A novel nanostructured approach to GaN power devices is proposed in this paper. The unique property of GaN nanowires is its ability to elastically relax in the lateral direction, and accommodate lattice mismatch with non-native substrate through pseudomorphic growth without dislocation formation as compared to thin-film heterostructures. Experimental studies have shown self-induced GaN NWs grown with a high surface to volume ratio on a Si substrate have a non-polar side face and is virtually free of threading dislocations and other structural defects. Power devices grown on a nano-GaN epitaxy theoretically have the potential to bypass the reliability concerns associated with a non-native substrate but still deliver comparable or even superior performance, albeit at a low-cost.
Schottky barrier diodes are designed and fabricated based on the nano-GaN concept. Fabricated diodes grown on a Sapphire substrate show distinct rectifying properties blocking voltages of 100 V. Despite repetitive biasing, the devices did not show any sign of current collapse. Design optimization of the nanowire Schottky barrier diode (NWSBD) is performed using 3D TCAD drift-diffusion simulations and semiconductor-oxide interaction was utilized to push the performance of the NWSBDs beyond the unipolar limit of GaN. The optimized NWSBD show the potential to block voltages upwards of 650 V working under present fabrication constraints of doping concentrations and pillar height.
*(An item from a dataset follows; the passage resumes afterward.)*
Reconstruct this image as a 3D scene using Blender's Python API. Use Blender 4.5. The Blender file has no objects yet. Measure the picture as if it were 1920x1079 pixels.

Simulated characteristics predict superior VRB2/RON FoM, outperforming both the lateral HEMTs and the vertical GaN on GaN devices.
A fully controlled, three terminal nanowire field effect transistor (NWFET) is also investigated using 3D TCAD drift-diffusion modeling. The NWFET can be operated in both normally-off and normally-on modes based on design and requirements. The 3D gate around the nanowires coupled with a strong dielectric REduced SURface Field (RESURF) effect allows this architecture to block voltages beyond the 1D unipolar material limit of GaN in the reverse bias. With proper design, highly desirable linear voltage to pillar height scaling can be achieved for the NWFET. Breakdown voltages of more than 900 V is predicted, with superior VRB2/RON and QGD x RDS(ON) figure of merits. Despite lacking a body-diode, the NWFETs being quasi-symmetrical enables current conduction in the 3rd quadrant itself by self-commutated reverse conduction with a very low voltage drop.
The nanowire architecture holds great potential to produce power rectifiers and controlled FETs with high performance, improved reliability and ruggedness and in a cost-effective way.